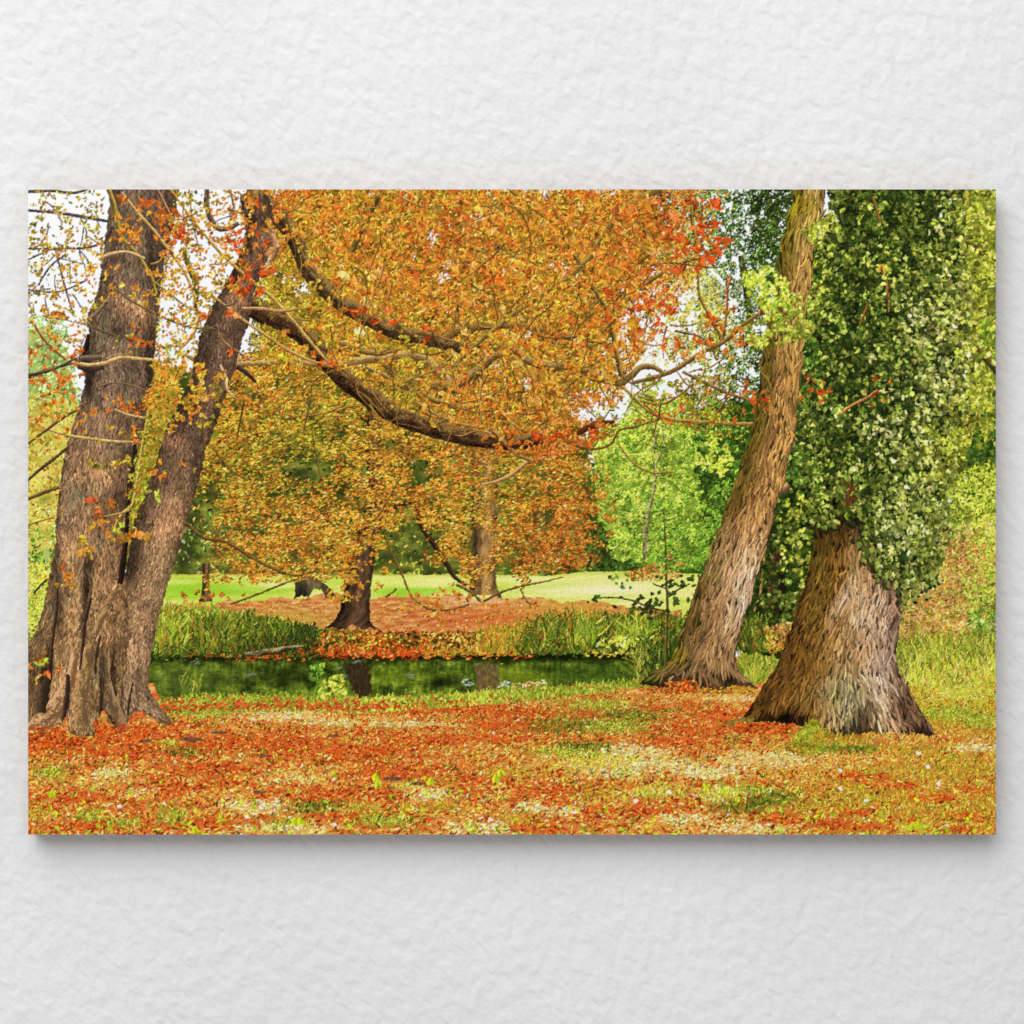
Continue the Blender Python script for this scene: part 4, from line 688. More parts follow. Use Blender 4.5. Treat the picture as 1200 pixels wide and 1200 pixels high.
# ================= left double trunk =================
def bark1(u, v, X, Y, w):
    n1 = perlin(u * w / 2.4 + .7 * perlin(u * w / 9, v / 12, 231), v / 9 + .5 * perlin(u * w / 6, v / 20, 233), 235)
    n2 = fbm(u * w / 1.3, v / 3.2, 237, 3); n3 = fbm(X / 22, Y / 30, 239, 3)
    cr_, h_, g_ = ridge(u, v, X, Y, w, 22, 15, 621); crack = np.clip(.2 * cr_ + .3 * (1 - sst(-.7, -.1, n1 + .4 * n2)), 0, 1)
    side = .80 + .42 * np.exp(-((u - .42) / .36) ** 2)
    b = ramp(np.clip((Y - 260) / 560, 0, 1), [(0, C(94, 76, 62)), (.35, C(104, 84, 66)), (.6, C(126, 98, 70)), (1, C(138, 108, 72))])
    c = b * (1.14 * side + .46 * n3 + .28 * n2 + .14 * h_)[:, None] * (1 - .44 * crack)[:, None]; c = mix(c, C(128, 124, 96) * (1 + .3 * n2)[:, None], (.45 * sst(.1, .6, fbm(X / 34, Y / 46, 249, 3)))[:, None])
    for x, y, rx, ry, s in [(166, 368, 16, 22, .75), (150, 360, 18, 8, .6), (96, 558, 12, 8, .6), (120, 560, 14, 9, .5), (76, 640, 6, 12, .7), (108, 540, 10, 16, .3), (140, 560, 8, 12, .4), (79, 751, 9, 3.4, .9), (86, 735, 3, 9, .7), (99, 768, 5, 14, .8), (123, 749, 10, 3, .6), (133, 700, 3.5, 14, .5), (72, 800, 8, 18, .5), (60, 835, 20, 12, .85), (90, 800, 8, 12, .6), (88, 835, 7, 20, .45), (125, 730, 22, 40, .25), (84, 770, 4, 30, .35), (120, 650, 12, 22, .35), (136, 690, 10, 14, .5), (92, 520, 10, 40, .2)]:
        t = gau(X, Y, x, y, rx, ry) * s; c = mix(c, C(218, 160, 112) * (1 + .35 * n2 - .18 * crack)[:, None], np.clip(t * (1 + .8 * n3 + .6 * n2)[:, None], 0, 1))
    for x, y, rx, ry, s in [(100, 400, 5, 26, .8), (106, 430, 7, 18, .7), (104, 455, 5, 20, .7), (176, 420, 5, 60, .6), (140, 390, 12, 12, .5), (176, 300, 4, 60, .4), (154, 570, 3, 40, .6), (142, 580, 8, 40, .35), (70, 720, 4, 60, .5), (104, 660, 9, 10, .75), (102, 690, 5, 30, .85), (98, 730, 4, 30, .7), (108, 760, 2.6, 26, .8), (120, 800, 3, 24, .7), (134, 790, 2.6, 40, .7), (80, 805, 3.5, 30, .85), (76, 830, 3, 14, .85), (52, 800, 7, 30, .9), (58, 770, 4, 22, .8), (50, 830, 8, 12, .9), (120, 775, 2, 18, .6), (36, 800, 10, 50, .45), (64, 680, 5, 60, .35), (116, 610, 12, 22, .3)]:
        t = np.clip(gau(X, Y, x, y, rx, ry) * s * (1 + .7 * n3 + .5 * n2)[:, None], 0, .93); c = mix(c, C(38, 29, 24), t)
    return c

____

Exercise description. Copy out all the data exactly; skip the pictures.

Exercise result.
Continue the Blender Python script for this scene: part 4, from line 688. More parts follow. Use Blender 4.5. Treat the picture as 1200 pixels wide and 1200 pixels high.
# ================= left double trunk =================
def bark1(u, v, X, Y, w):
    n1 = perlin(u * w / 2.4 + .7 * perlin(u * w / 9, v / 12, 231), v / 9 + .5 * perlin(u * w / 6, v / 20, 233), 235)
    n2 = fbm(u * w / 1.3, v / 3.2, 237, 3); n3 = fbm(X / 22, Y / 30, 239, 3)
    cr_, h_, g_ = ridge(u, v, X, Y, w, 22, 15, 621); crack = np.clip(.2 * cr_ + .3 * (1 - sst(-.7, -.1, n1 + .4 * n2)), 0, 1)
    side = .80 + .42 * np.exp(-((u - .42) / .36) ** 2)
    b = ramp(np.clip((Y - 260) / 560, 0, 1), [(0, C(94, 76, 62)), (.35, C(104, 84, 66)), (.6, C(126, 98, 70)), (1, C(138, 108, 72))])
    c = b * (1.14 * side + .46 * n3 + .28 * n2 + .14 * h_)[:, None] * (1 - .44 * crack)[:, None]; c = mix(c, C(128, 124, 96) * (1 + .3 * n2)[:, None], (.45 * sst(.1, .6, fbm(X / 34, Y / 46, 249, 3)))[:, None])
    for x, y, rx, ry, s in [(166, 368, 16, 22, .75), (150, 360, 18, 8, .6), (96, 558, 12, 8, .6), (120, 560, 14, 9, .5), (76, 640, 6, 12, .7), (108, 540, 10, 16, .3), (140, 560, 8, 12, .4), (79, 751, 9, 3.4, .9), (86, 735, 3, 9, .7), (99, 768, 5, 14, .8), (123, 749, 10, 3, .6), (133, 700, 3.5, 14, .5), (72, 800, 8, 18, .5), (60, 835, 20, 12, .85), (90, 800, 8, 12, .6), (88, 835, 7, 20, .45), (125, 730, 22, 40, .25), (84, 770, 4, 30, .35), (120, 650, 12, 22, .35), (136, 690, 10, 14, .5), (92, 520, 10, 40, .2)]:
        t = gau(X, Y, x, y, rx, ry) * s; c = mix(c, C(218, 160, 112) * (1 + .35 * n2 - .18 * crack)[:, None], np.clip(t * (1 + .8 * n3 + .6 * n2)[:, None], 0, 1))
    for x, y, rx, ry, s in [(100, 400, 5, 26, .8), (106, 430, 7, 18, .7), (104, 455, 5, 20, .7), (176, 420, 5, 60, .6), (140, 390, 12, 12, .5), (176, 300, 4, 60, .4), (154, 570, 3, 40, .6), (142, 580, 8, 40, .35), (70, 720, 4, 60, .5), (104, 660, 9, 10, .75), (102, 690, 5, 30, .85), (98, 730, 4, 30, .7), (108, 760, 2.6, 26, .8), (120, 800, 3, 24, .7), (134, 790, 2.6, 40, .7), (80, 805, 3.5, 30, .85), (76, 830, 3, 14, .85), (52, 800, 7, 30, .9), (58, 770, 4, 22, .8), (50, 830, 8, 12, .9), (120, 775, 2, 18, .6), (36, 800, 10, 50, .45), (64, 680, 5, 60, .35), (116, 610, 12, 22, .3)]:
        t = np.clip(gau(X, Y, x, y, rx, ry) * s * (1 + .7 * n3 + .5 * n2)[:, None], 0, .93); c = mix(c, C(38, 29, 24), t)
    return c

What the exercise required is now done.